Ainda é assunto de debate como o legado do Lager Sylt e Alderney sob a ocupação nazista deve ser apresentado. Um dos poucos elementos amplamente visíveis que permanecem no campo é o portão principal que está marcado hoje apenas com uma pequena placa, colocada em uma cerimônia em 2008 a pedido de ex-prisioneiros.

Até agora, as propostas de escavação no Lager Sylt foram todas negadas, afirma Sturdy Colls, o que tornou ainda mais importante o estudo forense e sem escavações de sua equipe.

“Não somos os primeiros a descobrir a existência desse campo — mas, apesar de todos esses depoimentos e de todas as iniciativas anteriores, a história do local ainda era desconhecida”, afirma Sturdy Colls.

“O estudo que fizemos foi com o objetivo de ajudar na divulgação das histórias daqueles que tanto sofreram.”

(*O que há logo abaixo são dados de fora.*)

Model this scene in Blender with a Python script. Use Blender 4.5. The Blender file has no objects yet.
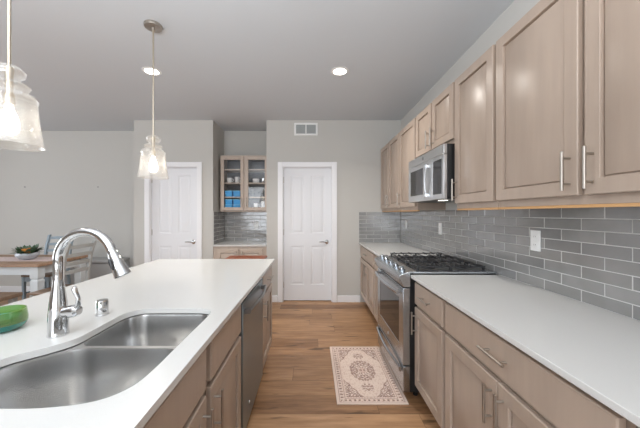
import bpy, bmesh, math, random
from mathutils import Vector, Matrix
random.seed(7)
SC = bpy.context.scene
COL = SC.collection
PI = math.pi

# ------------------------------------------------------------------ camera
CAMZ = 1.337
cd = bpy.data.cameras.new('camera'); cam = bpy.data.objects.new('camera', cd); COL.objects.link(cam)
cam.location = (0, 0, CAMZ); cam.rotation_euler = (PI/2, 0, 0)
cd.sensor_width = 36; cd.lens = 285/640*36
cd.shift_x = 7.5/640; cd.shift_y = -0.5/640
cd.clip_start = 0.02
SC.camera = cam
# ------------------------------------------------------------------ world, exposure
w = bpy.data.worlds.new('world'); SC.world = w; w.use_nodes = True
w.node_tree.nodes['Background'].inputs[0].default_value = (0.78, 0.87, 1.0, 1)
w.node_tree.nodes['Background'].inputs[1].default_value = 1.5
SC.view_settings.view_transform = 'Standard'
SC.view_settings.look = 'None'
SC.view_settings.gamma = 1
SC.view_settings.use_curve_mapping = False
SC.view_settings.exposure = 0.50

# ------------------------------------------------------------------ area lights (daylight at the windows behind and left, plus an added ceiling fill)
def area(name, loc, rot, sx, sy, power, color=(1, 1, 1), spread=PI):
    l = bpy.data.lights.new(name, 'AREA'); l.shape = 'RECTANGLE'; l.size = sx; l.size_y = sy
    l.energy = power; l.color = color; l.spread = spread
    o = bpy.data.objects.new(name, l); COL.objects.link(o); o.location = loc; o.rotation_euler = rot
    return o
area('daylight_rear', (-1.3, -3.0, 1.5), (PI/2, 0, 0), 3.4, 1.9, 62, (0.94, 0.97, 1.0))
area('daylight_left', (-6.4, 1.9, 1.5), (0, -PI/2, 0), 1.9, 2.6, 48, (0.93, 0.965, 1.0))
area('added_ceiling_fill', (-.75, -.7, 1.7), (PI, 0, 0), 1.8, 1.4, 112, (0.93, 0.965, 1.0))  # unseen upward fill, added behind the camera to brighten the ceiling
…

“A meu ver, o artigo contribuirá para ajudar a ilha de Alderney a conhecer a extensão das ruínas restantes do Lager Sylt e, portanto, ajudará a repensar como utilizar o campo em estratégias futuras do patrimônio histórico da ilha”, afirma Gillian Carr, arqueóloga da Universidade de Cambridge. Carr estudou a ocupação das Ilhas do Canal, mas não participou desse último estudo.

No fim de 2017, o governo de Alderney declarou formalmente Lager Sylt como patrimônio histórico, impedindo o avanço da urbanização no local. Graham McKinley, parlamentar eleito (legislador) dos Estados de Alderney, afirma que gostaria que a região do Lager Sylt ficasse mais acessível a visitantes. Ele está tentando restabelecer um comitê de patrimônio histórico que analisaria o potencial do local para ser estudado, preservado e transformado em memorial.

“Ainda há um pequeno número de pessoas que gostariam de deixar o passado para trás, sem muita investigação”, afirma McKinley. “Acredito que deveríamos fazer muito mais para mostrar ao mundo o que de fato aconteceu aqui”.